Фильм построен на образах и культуре народности кряшенов, православных татар. Кадр из фильма
В прокат вышел «Микулай» – полнометражный дебют татарского режиссера Ильшата Рахимбая, первый показ которого состоялся в рамках программы «Русские премьеры» прошлогоднего ММКФ.
С тех пор фильм удалось довести до ума – в том числе благодаря краудфандингу, подключившимся федеральным и региональным Минкультам и прочим спонсорам. Сценарий написан Гульнарой Ахметовой, Александром Ивановым при участии самого Рахимбая и по мотивам одноименной пьесы драматурга Мансура Гилязова. Главную роль в фильме сыграл Виктор Сухоруков.

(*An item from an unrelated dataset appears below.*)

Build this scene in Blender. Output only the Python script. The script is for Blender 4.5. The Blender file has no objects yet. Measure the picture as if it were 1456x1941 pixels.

В тусклом свете свечей, в комнате, завешанной причудливыми, узорчатыми рушниками, мужчина читает вслух беременной женщине. Это Микулай (Сухоруков) и его Нащтук (Екатерина Агеева), которая все никак не разродится тройней. Боль, которая мучает девушку, отступает, стоит только любимому растереть ей живот раздавленным пауком и сказать заговор – теперь ему пора, его ждут для важного дела остальные селяне. На поле за деревней возвышается деревянное строение, наверху которого Микулаю предстоит зажечь факелы – очевидно, что это какой-то важный еженощный обряд, но в этот раз в канистрах не оказывается масла, и селянам приходится жечь все, что попадется под руку. Костер полыхает, а над их головами вдруг пролетает самолет, заставляя всех замереть, глядя в небо.
На следующее утро Микулай с канистрой отправится через поля и болота в поисках топлива и на обратном пути встретит молодого человека, который представится его сыном, Степаном (Иван Добронравов). Вместе они возвращаются в деревню. Микулай, от волнения при встрече аж потерявший сознание, теперь с гордостью кричит в каждый двор: «Смотрите, это мой сын, Ыщтапан!». Но шторы задергиваются, никто не выходит, даже бабушка с дедушкой почему-то молчат, встретив внука, – да и остальные соседи только глядят с опаской. Суетится Микулай, переходя от двора к двору, от одного пестро разрисованного забора к другому. И всюду стоит гробовая тишина. Что-то здесь не так.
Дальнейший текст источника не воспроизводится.